Thursday was another bright and sunny day in Los Angeles. Classes were over, and so a group of people who lived in the dorm went out for lunch. We went to Hamburger Hamlet. Normally it would have been a huge wait behind long lines of businessmen. That day, we were seated right away. We lingered over lunch. Finally, the manager came over, "When you leave, we're closing and sending everyone home." We could take a hint; we left. On the walk back to our dorm we noticed handwritten signs in all kinds of businesses. Places were closing early. I was on the phone with my parents when I noticed the Lady Footlocker next door being looted. That night, no dorm dinner. Fortunately for us, The Pantry has never closed. (Not even for the unrest.) A few friends called me and offered to come take me away from downtown. But in the end, the places they lived (Santa Monica and Pasadena) would not escape unscathed. That night the rioting continued.

On Friday, Rodney King asked if we could all get along. Those of us who remained--loads of people had gone home--were in lock down. USC's administration sent food for us. And the R.As had a series of movies for entertainment (which is why I will always associate When Harry Met Sally with the riots). USC put forth a policy for the outlying dorms: they told us to pack a bag and be prepared to evacuate to campus. Those of you who know USC will perhaps find that counterintuitive, bringing us into South Central for the emergency. But USC had (has?) the only riot trained campus police in the country.  More security officers who were licensed to carry were sent to our dorm. On Friday night, I moved to the dude's room because my room faced the street. I remember listening to the helicopters and asking if he thought this was what it was like to be in a war. (Perhaps, in retrospect, a bit overwrought.)

On Saturday, the Marines came. The President had promised a federal investigation. There was a Peace Rally. It was strange, but you could feel that there was a change in the air, and to me, it seemed not to come from the Marines or the President, but from the Angelenos themselves. On Sunday people started cleaning up. It wasn't over, but it was.

Twenty years ago today.


  1. I remember the verdict and wondering if the jury had seen the same video I had. Your story gave me the chills.

  2. Quite the experience you lived through.

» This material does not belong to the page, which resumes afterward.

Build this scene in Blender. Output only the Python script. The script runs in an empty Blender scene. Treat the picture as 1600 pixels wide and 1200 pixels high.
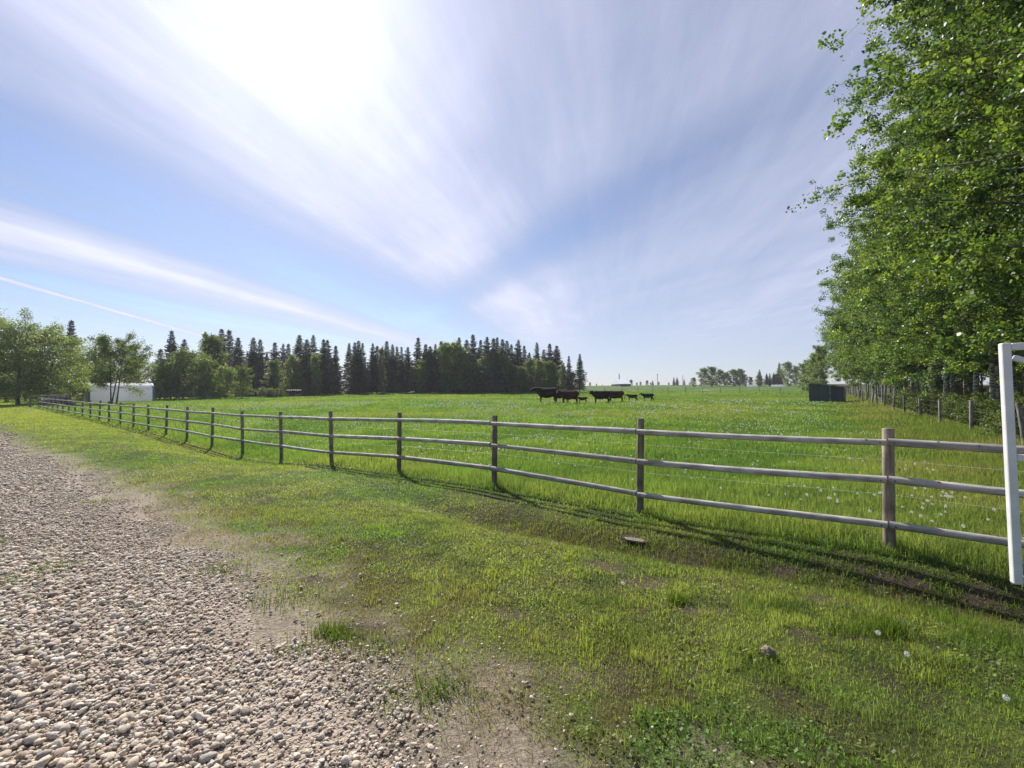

  3. What memories! Being "a bit overwrought" is perfectly understandable in that situation. Usually we hear stories about natural disasters putting an area in the path of destruction. To me, it seems so much scarier when the disaster is man-made. Thanks for telling us your story.

  4. Anonymous8:45 PM

    "a bit overwrought"? I think not.

    That week I was driving with a friend from Texas with his car, we took back roads and we took our time. The first day of the riots we were singing son gs on the radio, drinking soda, stopping at bbq joints for lunch and dinner and it wasn't until we got to the hotel and saw the news that we knew anything was going on. It was like a whole different world.

    The next few days we listened to the radio and everything seemed so much more serious even though we were half a country away.

    Thanks for sharing your memories.

  5. NOt many can say they lived thru a well-known piece of our history, Most of us were on the "fringes", just listening to the news, etc.


  6. I was working in Manhattan and my boss closed the office early because there was concern about copycat rioting in NYC. A bunch of us went to a bar and sat there for hours watching everything unfold on TV.

  7. Personal memories of events like that are always so interesting. My story isn't so dramatic but this reminds me of being in college in DC when the Million Man March took place in 1995. People were scared there would be violence, looting, etc. so colleges and neighborhoods and businesses buttoned themselves up tight and people stayed indoors. Nothing happened, as it turned out, except for the city being really eerily quiet and empty that day ...

  8. I, a white woman, was living in the San Fernando Valley with my African-American boyfriend and our three year old daughter at the time of the verdict and riots. It was a very tense time. I remember watching in horror as Reginald Denny was pulled from his big rig and beaten on live tv and seeing all of the looting and devastation. We were afraid to go anywhere. It seemed like the whole city was on fire. It's hard to believe that twenty years have passed, the memories are still so vivid.